Response to Ted’s comment on program budgeting: I’m with Ted on program budgeting. I was employed at the City for 36 years and I prepared and maintained my operating and capital budgets for 35 of those years. I do not like program budgeting in most cases. You might as well use a fortune teller and crystal ball to break down into detail where certain amounts of money will be spent. It encourages people to invent things to spend money on or fake where it will be spent. You can estimate fairly close what you need to budget in your accounts as a whole. I say keep it simple.

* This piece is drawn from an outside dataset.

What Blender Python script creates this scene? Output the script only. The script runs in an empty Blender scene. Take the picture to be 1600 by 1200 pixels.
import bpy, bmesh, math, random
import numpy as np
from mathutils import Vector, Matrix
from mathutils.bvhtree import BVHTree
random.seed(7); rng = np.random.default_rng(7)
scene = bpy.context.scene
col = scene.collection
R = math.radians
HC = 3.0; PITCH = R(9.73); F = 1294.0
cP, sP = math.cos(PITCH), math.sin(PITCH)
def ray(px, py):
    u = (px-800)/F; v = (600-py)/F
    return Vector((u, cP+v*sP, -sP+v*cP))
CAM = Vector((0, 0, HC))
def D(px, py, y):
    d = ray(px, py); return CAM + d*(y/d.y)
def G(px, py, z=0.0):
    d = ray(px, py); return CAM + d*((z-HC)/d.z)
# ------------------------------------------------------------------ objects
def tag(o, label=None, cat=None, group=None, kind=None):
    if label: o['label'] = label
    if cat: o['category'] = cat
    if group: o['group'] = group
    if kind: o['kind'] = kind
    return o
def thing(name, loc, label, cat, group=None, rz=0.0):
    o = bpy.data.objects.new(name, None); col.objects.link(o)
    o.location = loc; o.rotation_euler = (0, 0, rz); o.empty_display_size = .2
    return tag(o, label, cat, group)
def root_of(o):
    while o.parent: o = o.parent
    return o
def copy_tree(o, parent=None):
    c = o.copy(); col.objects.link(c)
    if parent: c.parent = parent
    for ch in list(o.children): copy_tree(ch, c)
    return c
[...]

In the field of maintenance things are fluid and constantly changing. You need the dollars and the flexibility to adapt to the changes. If you are forced to strictly stick to the programmed amounts and don’t have flexibility things will not get done. To me program budgeting is like a smoke screen. I’m no financial expert but I do have a lot of experience with budgets and maintenance programs and I hope a little common sense.